[Description of the task]: Repeat every line, exactly, from the very first through the one where "0.10, 0.36), 'bright" appears. Add nothing else.

[Information provided]:
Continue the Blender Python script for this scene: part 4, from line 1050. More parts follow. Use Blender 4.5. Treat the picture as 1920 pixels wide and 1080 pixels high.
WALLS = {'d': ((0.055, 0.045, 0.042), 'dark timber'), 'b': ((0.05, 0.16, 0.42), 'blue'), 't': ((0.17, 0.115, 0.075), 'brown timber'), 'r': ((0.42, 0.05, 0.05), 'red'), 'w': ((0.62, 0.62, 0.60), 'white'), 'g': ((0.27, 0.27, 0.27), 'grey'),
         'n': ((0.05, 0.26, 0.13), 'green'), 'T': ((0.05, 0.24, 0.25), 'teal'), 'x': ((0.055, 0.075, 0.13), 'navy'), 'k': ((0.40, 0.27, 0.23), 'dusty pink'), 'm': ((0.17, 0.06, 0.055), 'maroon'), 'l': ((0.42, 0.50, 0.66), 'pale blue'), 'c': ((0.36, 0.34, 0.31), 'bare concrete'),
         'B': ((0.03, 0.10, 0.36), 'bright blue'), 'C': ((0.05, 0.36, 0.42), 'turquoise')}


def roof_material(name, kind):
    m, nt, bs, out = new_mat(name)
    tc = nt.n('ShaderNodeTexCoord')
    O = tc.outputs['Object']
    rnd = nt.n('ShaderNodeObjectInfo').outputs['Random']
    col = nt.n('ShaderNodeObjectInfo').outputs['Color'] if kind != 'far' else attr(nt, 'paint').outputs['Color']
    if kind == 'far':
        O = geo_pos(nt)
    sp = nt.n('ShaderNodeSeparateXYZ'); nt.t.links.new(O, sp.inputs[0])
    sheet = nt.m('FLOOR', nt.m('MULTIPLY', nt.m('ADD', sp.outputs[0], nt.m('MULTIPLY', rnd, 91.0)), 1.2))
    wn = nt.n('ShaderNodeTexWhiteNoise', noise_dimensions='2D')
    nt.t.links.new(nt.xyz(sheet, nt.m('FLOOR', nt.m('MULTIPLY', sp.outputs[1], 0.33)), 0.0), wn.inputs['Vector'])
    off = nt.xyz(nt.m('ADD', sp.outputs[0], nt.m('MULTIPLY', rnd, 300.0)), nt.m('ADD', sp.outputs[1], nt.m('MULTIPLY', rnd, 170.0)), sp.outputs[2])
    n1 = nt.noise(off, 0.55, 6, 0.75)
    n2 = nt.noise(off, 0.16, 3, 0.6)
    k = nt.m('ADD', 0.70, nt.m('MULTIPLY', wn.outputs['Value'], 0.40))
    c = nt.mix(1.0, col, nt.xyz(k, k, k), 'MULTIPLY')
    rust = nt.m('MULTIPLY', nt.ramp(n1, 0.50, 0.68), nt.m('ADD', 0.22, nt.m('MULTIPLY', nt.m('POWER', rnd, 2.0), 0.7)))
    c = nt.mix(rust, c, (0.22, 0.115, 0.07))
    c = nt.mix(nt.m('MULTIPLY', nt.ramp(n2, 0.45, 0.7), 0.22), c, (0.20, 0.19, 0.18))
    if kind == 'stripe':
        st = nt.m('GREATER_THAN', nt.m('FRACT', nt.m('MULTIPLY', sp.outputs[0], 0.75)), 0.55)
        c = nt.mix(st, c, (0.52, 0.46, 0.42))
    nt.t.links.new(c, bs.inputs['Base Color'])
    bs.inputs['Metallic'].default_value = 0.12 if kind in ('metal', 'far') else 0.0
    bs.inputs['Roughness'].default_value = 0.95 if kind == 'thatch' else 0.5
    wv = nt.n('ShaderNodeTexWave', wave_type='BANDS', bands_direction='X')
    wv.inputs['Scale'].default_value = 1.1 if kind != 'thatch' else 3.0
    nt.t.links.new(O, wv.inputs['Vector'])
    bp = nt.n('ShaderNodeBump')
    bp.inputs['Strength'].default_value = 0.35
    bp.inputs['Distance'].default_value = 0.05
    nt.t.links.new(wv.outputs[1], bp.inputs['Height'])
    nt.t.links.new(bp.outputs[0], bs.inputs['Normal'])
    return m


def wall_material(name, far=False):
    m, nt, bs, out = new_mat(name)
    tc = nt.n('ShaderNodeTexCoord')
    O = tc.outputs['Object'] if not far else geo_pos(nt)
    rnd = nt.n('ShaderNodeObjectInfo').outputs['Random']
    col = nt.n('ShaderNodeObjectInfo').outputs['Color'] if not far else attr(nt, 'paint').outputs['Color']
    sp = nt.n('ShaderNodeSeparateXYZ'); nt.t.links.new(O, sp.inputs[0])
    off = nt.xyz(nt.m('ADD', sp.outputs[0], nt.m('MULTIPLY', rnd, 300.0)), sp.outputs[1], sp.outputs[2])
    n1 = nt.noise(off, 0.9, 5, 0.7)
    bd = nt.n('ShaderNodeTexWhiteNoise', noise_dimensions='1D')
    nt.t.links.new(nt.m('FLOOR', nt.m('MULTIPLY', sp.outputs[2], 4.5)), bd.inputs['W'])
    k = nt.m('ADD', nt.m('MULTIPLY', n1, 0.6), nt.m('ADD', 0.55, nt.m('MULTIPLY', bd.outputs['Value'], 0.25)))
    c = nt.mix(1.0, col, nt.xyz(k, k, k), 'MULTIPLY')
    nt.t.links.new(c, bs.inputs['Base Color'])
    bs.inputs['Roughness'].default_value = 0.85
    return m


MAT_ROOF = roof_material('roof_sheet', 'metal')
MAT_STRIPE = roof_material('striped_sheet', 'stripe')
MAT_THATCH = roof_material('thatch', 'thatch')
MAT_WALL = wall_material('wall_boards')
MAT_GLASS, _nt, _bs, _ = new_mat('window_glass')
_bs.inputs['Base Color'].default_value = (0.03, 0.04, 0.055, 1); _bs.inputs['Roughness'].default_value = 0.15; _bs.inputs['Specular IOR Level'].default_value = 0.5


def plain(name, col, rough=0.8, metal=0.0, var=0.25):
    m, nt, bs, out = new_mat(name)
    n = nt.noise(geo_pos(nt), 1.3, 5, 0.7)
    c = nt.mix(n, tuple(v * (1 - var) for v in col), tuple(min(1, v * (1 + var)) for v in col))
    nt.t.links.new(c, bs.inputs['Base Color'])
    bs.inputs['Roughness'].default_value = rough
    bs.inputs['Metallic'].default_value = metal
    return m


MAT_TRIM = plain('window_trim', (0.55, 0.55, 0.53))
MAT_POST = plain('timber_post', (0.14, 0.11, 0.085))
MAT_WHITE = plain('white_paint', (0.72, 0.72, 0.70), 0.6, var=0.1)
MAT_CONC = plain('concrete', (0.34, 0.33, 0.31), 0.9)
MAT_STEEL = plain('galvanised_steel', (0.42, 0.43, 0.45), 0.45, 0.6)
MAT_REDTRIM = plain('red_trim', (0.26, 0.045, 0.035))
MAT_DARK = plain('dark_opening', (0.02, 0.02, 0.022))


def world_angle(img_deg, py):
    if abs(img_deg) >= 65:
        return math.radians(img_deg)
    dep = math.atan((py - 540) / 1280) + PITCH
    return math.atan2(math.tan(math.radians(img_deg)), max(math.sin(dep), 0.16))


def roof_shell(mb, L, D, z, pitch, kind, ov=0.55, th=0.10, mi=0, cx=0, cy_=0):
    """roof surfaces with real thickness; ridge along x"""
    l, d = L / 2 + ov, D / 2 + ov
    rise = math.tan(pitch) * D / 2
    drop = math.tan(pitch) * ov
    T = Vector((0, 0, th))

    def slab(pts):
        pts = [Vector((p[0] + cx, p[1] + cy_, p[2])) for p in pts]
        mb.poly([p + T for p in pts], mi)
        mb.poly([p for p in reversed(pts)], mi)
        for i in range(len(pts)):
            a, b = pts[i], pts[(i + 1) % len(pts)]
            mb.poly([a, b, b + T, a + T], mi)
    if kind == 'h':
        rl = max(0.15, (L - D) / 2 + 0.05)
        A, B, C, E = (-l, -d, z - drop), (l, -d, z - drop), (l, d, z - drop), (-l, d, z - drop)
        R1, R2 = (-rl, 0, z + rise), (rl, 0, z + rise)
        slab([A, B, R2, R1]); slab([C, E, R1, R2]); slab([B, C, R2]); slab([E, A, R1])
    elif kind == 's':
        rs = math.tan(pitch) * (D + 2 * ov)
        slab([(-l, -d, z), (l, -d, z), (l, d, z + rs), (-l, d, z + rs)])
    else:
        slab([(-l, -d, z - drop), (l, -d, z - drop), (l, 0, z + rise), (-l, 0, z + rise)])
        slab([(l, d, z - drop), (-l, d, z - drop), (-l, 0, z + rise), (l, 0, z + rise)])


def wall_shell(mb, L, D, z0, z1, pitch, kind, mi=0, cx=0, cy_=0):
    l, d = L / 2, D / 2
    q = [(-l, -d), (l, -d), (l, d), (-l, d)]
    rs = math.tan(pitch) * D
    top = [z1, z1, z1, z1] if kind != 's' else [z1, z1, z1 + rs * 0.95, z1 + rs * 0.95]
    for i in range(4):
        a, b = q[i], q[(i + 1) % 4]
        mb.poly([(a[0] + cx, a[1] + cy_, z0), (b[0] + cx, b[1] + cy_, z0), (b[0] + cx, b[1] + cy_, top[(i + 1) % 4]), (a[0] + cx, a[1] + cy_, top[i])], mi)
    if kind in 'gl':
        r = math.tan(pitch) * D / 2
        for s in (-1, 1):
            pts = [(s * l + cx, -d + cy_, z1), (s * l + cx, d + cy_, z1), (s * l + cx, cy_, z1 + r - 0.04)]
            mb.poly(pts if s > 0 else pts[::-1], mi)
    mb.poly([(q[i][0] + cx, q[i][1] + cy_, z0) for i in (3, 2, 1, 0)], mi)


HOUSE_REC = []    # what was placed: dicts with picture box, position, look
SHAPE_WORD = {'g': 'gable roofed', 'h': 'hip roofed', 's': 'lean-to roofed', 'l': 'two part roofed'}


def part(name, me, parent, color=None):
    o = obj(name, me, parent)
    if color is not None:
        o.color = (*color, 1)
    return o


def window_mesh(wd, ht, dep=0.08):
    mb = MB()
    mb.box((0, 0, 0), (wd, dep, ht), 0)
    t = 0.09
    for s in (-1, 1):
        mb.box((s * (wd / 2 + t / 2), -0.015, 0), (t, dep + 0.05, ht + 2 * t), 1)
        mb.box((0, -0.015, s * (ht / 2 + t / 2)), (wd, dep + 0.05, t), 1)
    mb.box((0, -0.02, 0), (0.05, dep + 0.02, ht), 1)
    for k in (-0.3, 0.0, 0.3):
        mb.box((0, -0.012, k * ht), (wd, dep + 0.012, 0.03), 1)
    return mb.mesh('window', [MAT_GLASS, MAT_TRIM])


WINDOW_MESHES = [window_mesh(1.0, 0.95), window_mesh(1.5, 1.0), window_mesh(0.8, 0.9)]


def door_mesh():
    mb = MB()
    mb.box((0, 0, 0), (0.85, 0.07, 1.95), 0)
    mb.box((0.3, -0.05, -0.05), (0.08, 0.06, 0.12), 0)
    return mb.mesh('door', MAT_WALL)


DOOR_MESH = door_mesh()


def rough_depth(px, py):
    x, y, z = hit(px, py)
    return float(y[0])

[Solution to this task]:
Continue the Blender Python script for this scene: part 4, from line 1050. More parts follow. Use Blender 4.5. Treat the picture as 1920 pixels wide and 1080 pixels high.
WALLS = {'d': ((0.055, 0.045, 0.042), 'dark timber'), 'b': ((0.05, 0.16, 0.42), 'blue'), 't': ((0.17, 0.115, 0.075), 'brown timber'), 'r': ((0.42, 0.05, 0.05), 'red'), 'w': ((0.62, 0.62, 0.60), 'white'), 'g': ((0.27, 0.27, 0.27), 'grey'),
         'n': ((0.05, 0.26, 0.13), 'green'), 'T': ((0.05, 0.24, 0.25), 'teal'), 'x': ((0.055, 0.075, 0.13), 'navy'), 'k': ((0.40, 0.27, 0.23), 'dusty pink'), 'm': ((0.17, 0.06, 0.055), 'maroon'), 'l': ((0.42, 0.50, 0.66), 'pale blue'), 'c': ((0.36, 0.34, 0.31), 'bare concrete'),
         'B': ((0.03, 0.10, 0.36), 'bright blue'), 'C': ((0.05, 0.36, 0.42), 'turquoise')}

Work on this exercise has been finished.